### PROBLEM DETAILS
Copy the listing below line for line, starting at its first line and ending with the line that has "from mathutils import Matrix, Vector" in it. Add nothing.

### INFORMATION PROVIDED
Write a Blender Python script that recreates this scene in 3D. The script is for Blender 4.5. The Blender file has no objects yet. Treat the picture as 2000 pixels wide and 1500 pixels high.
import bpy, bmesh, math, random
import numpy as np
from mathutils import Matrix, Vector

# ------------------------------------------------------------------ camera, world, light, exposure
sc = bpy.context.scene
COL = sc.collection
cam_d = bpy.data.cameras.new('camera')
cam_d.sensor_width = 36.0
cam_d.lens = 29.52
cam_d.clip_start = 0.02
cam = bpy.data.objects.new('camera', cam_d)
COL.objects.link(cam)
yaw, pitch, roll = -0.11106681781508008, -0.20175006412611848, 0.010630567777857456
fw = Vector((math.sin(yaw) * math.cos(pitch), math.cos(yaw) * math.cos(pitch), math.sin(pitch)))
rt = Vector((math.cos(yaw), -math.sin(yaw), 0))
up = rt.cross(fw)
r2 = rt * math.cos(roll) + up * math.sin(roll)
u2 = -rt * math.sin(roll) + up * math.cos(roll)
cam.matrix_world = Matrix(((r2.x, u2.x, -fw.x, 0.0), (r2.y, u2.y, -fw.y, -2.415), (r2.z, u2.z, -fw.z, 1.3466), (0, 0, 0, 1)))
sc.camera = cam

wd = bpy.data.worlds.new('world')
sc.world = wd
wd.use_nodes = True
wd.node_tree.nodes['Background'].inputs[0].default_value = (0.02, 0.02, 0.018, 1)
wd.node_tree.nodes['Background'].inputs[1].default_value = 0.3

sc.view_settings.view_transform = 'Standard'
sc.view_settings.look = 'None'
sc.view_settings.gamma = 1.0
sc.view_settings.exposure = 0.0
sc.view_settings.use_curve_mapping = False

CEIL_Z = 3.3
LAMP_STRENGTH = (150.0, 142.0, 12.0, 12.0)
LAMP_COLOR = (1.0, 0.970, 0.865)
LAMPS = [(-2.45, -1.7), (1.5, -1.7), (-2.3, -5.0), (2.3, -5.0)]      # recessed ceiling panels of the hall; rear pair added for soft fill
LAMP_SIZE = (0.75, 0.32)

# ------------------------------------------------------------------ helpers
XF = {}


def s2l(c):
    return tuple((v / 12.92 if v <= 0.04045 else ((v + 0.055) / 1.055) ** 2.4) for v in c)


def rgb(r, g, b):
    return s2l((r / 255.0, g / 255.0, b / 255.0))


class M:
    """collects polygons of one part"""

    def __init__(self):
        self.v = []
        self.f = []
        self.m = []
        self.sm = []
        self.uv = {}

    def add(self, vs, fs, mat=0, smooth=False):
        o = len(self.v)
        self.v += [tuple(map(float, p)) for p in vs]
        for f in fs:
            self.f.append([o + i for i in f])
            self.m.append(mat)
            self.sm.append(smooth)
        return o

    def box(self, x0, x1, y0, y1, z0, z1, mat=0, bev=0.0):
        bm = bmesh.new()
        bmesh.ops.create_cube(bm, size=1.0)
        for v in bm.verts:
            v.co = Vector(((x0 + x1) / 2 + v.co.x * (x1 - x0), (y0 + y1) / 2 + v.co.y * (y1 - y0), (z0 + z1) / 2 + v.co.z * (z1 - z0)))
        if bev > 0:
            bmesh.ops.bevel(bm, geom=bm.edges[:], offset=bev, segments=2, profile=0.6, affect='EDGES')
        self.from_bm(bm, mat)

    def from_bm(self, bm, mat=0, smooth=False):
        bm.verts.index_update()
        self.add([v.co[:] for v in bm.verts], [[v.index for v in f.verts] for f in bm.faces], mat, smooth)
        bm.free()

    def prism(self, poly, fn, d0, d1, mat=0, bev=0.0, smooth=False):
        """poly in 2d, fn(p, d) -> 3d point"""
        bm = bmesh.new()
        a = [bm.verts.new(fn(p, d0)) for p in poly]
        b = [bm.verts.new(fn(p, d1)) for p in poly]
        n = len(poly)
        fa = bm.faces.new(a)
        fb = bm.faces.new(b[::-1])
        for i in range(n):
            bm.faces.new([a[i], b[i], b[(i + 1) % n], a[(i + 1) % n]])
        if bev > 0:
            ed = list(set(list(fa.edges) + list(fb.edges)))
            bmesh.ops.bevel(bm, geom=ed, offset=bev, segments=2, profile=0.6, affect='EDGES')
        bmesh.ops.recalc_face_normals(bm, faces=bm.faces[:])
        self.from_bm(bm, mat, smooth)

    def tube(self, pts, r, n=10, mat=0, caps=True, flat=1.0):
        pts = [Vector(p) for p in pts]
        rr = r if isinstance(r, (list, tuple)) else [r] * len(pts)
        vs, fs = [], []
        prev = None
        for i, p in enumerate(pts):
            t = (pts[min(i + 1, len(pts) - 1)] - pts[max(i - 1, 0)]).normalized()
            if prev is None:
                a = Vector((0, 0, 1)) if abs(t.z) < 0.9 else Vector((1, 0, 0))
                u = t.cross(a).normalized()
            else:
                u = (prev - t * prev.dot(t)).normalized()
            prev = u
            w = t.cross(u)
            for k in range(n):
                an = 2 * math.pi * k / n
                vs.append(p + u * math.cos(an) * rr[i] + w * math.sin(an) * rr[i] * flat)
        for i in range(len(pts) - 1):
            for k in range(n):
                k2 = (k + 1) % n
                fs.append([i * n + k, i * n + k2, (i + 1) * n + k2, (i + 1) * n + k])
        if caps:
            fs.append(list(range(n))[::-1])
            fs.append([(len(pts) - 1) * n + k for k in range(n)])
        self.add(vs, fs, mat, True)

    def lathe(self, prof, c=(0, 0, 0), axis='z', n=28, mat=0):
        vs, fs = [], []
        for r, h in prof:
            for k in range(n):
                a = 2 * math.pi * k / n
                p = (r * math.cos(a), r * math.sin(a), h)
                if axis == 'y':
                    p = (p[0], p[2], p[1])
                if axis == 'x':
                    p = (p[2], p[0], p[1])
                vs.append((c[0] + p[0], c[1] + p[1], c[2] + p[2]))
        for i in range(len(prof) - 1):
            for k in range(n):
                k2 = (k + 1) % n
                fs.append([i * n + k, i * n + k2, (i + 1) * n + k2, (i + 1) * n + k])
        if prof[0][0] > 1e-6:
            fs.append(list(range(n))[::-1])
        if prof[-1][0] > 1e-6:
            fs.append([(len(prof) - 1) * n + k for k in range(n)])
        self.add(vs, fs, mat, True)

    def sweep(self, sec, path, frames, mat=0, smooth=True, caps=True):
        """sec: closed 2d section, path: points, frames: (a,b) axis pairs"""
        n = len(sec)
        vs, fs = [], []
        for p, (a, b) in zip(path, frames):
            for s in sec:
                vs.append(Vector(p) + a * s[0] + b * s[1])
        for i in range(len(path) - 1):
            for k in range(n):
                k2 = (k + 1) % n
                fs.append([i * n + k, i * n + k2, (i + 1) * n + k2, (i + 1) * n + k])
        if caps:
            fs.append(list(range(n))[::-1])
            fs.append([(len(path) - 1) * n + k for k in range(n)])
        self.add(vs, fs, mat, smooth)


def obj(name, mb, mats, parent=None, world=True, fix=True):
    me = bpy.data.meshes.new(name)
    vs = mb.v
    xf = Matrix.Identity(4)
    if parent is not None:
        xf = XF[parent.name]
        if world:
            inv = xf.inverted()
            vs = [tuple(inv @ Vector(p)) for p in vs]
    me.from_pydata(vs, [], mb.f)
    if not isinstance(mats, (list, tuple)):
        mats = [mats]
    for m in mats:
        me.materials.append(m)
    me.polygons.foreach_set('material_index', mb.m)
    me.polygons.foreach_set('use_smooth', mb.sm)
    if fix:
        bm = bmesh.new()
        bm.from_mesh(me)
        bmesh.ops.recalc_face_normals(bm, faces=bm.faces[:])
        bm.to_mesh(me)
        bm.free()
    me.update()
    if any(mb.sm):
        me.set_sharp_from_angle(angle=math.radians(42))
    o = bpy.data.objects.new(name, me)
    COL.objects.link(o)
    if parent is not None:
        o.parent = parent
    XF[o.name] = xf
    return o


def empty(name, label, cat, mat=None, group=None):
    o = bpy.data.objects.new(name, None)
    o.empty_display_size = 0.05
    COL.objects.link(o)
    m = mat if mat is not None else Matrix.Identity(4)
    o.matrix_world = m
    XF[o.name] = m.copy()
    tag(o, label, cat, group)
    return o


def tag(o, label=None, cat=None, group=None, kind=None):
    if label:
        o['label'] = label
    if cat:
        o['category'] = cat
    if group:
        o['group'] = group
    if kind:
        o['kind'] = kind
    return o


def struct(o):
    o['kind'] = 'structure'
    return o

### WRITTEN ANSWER
Write a Blender Python script that recreates this scene in 3D. The script is for Blender 4.5. The Blender file has no objects yet. Treat the picture as 2000 pixels wide and 1500 pixels high.
import bpy, bmesh, math, random
import numpy as np
from mathutils import Matrix, Vector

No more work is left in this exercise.